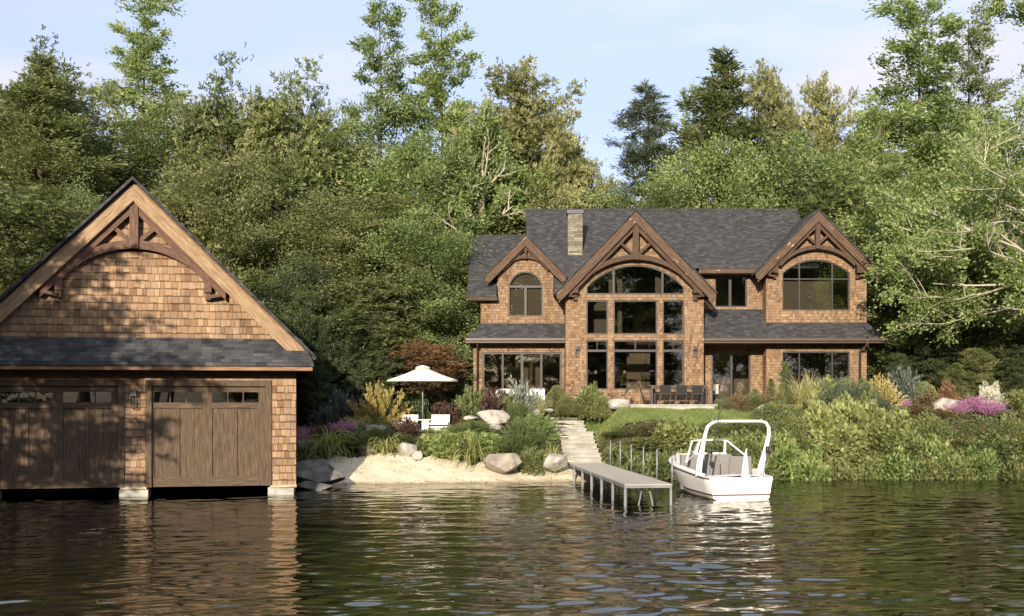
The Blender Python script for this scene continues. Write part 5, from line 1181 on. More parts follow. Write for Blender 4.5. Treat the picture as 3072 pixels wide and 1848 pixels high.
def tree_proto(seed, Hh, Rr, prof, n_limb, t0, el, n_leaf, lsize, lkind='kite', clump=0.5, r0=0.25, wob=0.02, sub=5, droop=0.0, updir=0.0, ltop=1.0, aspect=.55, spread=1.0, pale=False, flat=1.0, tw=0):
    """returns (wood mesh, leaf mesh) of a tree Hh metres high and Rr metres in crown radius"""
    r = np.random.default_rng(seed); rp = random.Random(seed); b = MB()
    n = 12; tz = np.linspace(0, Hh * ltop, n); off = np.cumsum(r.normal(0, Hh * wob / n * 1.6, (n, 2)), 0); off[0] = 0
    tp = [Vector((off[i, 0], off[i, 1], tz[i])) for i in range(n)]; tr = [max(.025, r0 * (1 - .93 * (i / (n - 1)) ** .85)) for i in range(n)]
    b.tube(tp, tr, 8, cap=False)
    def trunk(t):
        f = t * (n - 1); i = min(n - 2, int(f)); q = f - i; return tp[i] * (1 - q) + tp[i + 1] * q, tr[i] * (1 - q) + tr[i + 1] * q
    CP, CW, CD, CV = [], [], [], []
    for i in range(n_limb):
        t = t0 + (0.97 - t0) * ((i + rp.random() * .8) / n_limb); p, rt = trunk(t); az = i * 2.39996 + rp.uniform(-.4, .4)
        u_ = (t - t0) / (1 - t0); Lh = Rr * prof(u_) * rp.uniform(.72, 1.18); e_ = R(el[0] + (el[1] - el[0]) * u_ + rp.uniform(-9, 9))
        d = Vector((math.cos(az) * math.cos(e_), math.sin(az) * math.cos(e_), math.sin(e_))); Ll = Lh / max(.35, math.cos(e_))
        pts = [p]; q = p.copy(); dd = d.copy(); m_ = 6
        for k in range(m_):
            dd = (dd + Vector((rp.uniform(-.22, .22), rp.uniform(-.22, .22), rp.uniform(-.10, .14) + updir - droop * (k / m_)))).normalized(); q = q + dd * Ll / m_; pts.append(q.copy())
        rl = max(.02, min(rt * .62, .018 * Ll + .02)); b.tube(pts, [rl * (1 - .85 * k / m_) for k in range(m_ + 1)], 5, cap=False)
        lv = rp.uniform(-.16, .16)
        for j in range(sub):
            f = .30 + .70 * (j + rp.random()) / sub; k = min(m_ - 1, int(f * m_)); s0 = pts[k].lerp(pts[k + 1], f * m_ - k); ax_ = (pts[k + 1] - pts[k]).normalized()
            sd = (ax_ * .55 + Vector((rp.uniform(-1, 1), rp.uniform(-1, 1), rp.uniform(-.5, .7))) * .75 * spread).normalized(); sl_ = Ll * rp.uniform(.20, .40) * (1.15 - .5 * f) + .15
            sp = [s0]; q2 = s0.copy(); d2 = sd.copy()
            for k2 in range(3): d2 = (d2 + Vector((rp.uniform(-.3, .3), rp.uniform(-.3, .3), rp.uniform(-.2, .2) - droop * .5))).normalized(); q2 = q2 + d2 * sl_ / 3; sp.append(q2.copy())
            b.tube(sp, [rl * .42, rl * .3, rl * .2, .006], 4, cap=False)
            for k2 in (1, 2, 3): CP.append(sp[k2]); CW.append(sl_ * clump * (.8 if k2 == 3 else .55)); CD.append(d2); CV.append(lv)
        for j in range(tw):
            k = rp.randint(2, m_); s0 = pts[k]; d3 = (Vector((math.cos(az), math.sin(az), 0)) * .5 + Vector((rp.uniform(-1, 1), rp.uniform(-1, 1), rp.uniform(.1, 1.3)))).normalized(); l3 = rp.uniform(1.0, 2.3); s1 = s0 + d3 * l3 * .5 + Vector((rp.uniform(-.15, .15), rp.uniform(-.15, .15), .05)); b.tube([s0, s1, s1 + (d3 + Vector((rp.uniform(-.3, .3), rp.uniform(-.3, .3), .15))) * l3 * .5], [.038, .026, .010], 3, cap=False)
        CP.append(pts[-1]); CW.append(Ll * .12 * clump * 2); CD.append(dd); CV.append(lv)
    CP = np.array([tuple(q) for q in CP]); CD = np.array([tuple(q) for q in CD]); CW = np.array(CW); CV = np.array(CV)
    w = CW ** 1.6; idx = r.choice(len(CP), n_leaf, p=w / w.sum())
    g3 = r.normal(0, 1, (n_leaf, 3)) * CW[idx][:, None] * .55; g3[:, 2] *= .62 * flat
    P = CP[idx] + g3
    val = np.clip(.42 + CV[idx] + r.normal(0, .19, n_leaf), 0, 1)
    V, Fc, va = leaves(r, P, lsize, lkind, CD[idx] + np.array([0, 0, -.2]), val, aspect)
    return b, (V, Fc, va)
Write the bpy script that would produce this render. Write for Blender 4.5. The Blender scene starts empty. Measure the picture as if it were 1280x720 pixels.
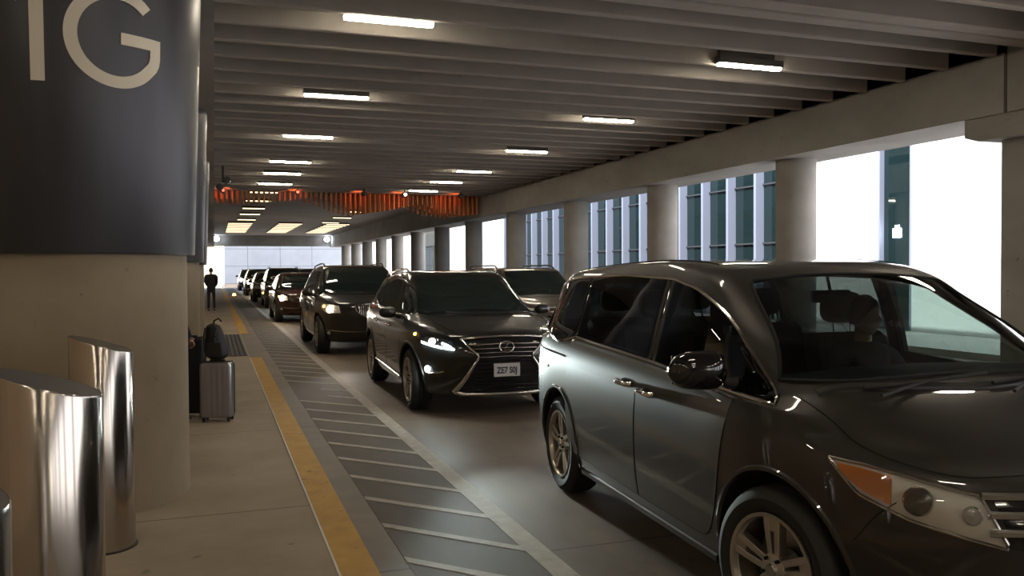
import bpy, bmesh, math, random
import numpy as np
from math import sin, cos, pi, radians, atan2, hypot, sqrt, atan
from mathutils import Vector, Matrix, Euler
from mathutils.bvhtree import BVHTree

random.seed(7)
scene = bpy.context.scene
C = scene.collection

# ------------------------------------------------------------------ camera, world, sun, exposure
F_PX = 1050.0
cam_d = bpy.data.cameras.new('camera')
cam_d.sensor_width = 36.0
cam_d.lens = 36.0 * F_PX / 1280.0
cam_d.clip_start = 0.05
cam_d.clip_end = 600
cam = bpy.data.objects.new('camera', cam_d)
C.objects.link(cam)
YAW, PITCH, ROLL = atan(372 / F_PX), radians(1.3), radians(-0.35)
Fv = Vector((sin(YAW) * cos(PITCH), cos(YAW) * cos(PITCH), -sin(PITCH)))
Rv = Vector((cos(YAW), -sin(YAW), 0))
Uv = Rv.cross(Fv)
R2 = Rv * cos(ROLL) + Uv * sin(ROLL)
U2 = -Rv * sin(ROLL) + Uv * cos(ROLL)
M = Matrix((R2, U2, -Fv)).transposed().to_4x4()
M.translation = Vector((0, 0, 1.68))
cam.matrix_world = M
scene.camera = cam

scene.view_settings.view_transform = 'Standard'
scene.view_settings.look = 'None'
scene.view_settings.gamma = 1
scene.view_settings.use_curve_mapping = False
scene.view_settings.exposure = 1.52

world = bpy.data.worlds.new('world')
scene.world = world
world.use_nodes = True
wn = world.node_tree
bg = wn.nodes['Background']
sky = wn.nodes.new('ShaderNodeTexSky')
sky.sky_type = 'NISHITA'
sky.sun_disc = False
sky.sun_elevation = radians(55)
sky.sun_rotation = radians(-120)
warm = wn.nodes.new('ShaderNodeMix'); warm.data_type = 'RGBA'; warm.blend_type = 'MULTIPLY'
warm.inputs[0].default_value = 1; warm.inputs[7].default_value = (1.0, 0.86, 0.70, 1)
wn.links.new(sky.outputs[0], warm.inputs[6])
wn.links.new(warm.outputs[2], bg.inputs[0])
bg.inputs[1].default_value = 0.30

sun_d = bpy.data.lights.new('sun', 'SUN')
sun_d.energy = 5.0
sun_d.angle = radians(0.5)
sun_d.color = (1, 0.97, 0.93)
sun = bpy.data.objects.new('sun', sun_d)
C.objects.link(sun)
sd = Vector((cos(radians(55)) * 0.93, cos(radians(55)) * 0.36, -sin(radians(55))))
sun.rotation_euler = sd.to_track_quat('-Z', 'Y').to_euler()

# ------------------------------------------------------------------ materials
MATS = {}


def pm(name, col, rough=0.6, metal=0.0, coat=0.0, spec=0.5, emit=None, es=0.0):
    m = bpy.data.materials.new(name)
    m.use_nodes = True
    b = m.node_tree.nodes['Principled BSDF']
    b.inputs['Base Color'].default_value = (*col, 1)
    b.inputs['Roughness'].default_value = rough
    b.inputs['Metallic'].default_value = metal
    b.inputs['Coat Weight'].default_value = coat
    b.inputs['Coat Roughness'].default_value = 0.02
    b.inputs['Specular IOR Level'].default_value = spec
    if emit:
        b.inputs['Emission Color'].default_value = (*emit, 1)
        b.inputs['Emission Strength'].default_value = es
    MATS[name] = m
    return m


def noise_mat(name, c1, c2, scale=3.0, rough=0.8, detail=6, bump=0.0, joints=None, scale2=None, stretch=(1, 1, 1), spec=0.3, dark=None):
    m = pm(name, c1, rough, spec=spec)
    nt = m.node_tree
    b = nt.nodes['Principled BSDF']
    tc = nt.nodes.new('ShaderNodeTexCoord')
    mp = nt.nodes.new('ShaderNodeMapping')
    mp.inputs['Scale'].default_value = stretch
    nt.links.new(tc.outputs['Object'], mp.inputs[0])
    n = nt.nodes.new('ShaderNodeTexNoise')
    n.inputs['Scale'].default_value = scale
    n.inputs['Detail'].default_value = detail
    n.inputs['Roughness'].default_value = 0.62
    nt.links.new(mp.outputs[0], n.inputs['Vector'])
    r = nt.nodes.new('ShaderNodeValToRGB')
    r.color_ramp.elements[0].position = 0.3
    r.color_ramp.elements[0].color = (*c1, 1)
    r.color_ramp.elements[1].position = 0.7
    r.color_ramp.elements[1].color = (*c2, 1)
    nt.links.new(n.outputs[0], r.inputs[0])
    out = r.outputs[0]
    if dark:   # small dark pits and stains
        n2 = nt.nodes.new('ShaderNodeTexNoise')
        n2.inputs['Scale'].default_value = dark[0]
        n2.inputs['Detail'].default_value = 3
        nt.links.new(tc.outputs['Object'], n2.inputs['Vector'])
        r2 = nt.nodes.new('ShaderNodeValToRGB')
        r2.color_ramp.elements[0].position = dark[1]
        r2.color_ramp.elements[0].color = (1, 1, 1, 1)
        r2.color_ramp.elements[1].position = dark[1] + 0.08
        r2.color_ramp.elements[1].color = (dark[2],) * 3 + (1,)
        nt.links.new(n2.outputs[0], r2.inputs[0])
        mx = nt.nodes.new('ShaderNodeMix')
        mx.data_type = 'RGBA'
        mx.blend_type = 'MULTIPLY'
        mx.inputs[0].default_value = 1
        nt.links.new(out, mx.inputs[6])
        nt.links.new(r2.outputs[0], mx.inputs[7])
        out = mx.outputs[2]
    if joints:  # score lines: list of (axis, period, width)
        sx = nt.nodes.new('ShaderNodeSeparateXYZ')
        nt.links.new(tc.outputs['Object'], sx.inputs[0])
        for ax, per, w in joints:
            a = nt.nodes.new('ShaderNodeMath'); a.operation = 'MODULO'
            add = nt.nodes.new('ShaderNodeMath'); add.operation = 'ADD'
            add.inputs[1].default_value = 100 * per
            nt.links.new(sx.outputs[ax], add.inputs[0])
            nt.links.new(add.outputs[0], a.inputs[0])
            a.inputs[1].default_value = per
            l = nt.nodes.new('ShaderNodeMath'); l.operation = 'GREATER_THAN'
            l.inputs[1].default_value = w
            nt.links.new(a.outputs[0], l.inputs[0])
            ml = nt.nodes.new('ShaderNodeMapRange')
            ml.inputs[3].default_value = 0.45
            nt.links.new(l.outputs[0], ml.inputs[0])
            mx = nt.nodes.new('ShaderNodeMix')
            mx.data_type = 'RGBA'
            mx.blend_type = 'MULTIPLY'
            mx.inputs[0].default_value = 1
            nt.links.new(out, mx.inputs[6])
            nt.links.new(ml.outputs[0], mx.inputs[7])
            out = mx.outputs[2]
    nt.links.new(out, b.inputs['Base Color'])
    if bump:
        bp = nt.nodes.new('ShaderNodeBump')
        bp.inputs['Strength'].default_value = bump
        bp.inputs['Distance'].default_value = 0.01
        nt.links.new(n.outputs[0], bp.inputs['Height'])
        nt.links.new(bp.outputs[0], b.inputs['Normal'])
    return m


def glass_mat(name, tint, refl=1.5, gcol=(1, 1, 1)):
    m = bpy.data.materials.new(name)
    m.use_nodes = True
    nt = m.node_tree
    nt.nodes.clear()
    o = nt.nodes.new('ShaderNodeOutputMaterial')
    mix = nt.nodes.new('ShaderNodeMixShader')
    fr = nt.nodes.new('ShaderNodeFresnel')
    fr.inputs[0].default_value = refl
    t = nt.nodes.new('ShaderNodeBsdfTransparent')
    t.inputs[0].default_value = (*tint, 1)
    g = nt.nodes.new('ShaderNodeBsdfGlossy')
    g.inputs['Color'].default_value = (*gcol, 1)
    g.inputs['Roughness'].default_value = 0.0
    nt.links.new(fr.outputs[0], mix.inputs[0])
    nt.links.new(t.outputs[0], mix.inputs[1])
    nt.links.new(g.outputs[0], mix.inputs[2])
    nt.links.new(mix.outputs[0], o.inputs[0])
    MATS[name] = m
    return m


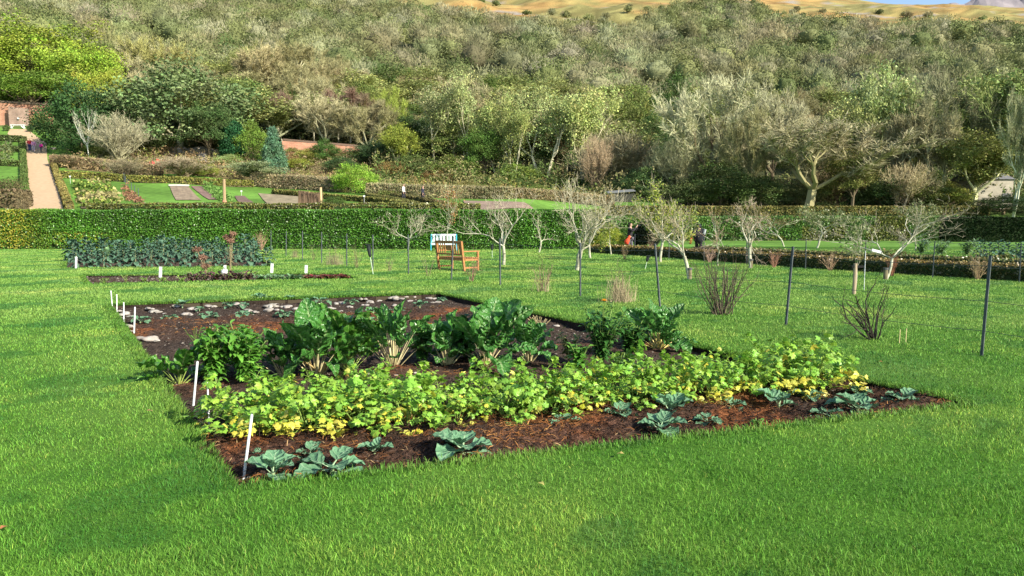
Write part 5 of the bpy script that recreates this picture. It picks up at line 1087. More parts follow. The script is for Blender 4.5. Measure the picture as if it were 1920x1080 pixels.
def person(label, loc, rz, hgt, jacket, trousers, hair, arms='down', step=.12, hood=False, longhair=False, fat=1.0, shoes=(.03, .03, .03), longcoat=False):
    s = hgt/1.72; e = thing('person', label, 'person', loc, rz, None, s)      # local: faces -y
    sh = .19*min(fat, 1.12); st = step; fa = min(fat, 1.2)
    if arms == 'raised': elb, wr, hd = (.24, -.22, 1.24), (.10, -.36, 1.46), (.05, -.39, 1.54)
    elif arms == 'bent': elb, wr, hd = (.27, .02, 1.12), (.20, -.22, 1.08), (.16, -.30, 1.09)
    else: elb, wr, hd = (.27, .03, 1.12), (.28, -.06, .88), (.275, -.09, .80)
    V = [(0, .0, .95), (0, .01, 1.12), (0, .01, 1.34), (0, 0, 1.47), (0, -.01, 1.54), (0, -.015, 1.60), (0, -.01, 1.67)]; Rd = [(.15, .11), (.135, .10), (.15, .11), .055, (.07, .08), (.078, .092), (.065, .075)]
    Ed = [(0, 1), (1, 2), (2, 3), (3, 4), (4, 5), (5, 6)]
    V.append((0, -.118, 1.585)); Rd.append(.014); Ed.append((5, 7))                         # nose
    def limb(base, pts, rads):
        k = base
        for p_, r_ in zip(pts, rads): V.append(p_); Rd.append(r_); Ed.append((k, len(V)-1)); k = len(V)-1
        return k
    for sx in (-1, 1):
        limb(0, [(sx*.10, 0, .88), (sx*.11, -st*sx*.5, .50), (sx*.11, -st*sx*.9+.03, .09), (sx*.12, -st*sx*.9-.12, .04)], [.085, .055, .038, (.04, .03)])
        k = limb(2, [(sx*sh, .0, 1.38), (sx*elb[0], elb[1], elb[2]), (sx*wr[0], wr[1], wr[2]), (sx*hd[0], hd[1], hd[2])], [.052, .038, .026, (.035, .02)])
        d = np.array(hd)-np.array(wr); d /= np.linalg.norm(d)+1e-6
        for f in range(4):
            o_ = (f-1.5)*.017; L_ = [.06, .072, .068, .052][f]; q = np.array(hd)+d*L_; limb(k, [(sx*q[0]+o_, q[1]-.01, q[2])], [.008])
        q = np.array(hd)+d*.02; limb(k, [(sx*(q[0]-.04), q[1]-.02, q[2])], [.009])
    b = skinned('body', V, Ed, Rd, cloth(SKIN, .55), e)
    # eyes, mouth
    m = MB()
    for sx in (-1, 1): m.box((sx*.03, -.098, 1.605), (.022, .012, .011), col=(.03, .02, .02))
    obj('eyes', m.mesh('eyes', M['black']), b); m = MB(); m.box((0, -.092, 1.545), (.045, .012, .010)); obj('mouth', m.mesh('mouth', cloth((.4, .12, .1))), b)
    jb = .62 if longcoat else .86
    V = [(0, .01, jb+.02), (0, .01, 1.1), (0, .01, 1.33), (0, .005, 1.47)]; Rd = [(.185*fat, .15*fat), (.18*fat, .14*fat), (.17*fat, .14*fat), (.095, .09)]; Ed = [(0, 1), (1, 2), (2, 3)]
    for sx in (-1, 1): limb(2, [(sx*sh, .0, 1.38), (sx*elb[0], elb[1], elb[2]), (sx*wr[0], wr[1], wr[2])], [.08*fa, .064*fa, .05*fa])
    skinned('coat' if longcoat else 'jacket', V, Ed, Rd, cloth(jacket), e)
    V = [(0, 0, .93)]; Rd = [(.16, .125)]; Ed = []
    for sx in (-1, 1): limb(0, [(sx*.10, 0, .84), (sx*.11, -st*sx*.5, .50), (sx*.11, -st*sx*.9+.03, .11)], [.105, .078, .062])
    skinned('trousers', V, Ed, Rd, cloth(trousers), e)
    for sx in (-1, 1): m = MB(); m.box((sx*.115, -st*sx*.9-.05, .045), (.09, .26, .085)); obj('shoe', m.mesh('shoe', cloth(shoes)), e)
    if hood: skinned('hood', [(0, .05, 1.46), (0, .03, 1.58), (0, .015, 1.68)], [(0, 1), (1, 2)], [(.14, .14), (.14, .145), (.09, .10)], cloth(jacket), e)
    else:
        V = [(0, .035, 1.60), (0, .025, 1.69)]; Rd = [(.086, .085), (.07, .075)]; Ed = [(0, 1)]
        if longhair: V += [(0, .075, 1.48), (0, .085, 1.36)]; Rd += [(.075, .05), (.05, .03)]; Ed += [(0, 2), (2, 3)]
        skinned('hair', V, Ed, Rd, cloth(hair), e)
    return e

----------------

Short exercise => Your copy should hold only the lines from the one containing "Write the bpy" through the one containing "C = scene.collection", word for word, with no pictures.

Expected output =>
Write the bpy script that would produce this render. Write for Blender 4.5. The Blender scene starts empty. Measure the picture as if it were 1280x720 pixels.
import bpy, bmesh, math, random
import numpy as np
from math import sin, cos, pi, radians, atan2, hypot, sqrt, atan
from mathutils import Vector, Matrix, Euler
from mathutils.bvhtree import BVHTree

random.seed(7)
scene = bpy.context.scene
C = scene.collection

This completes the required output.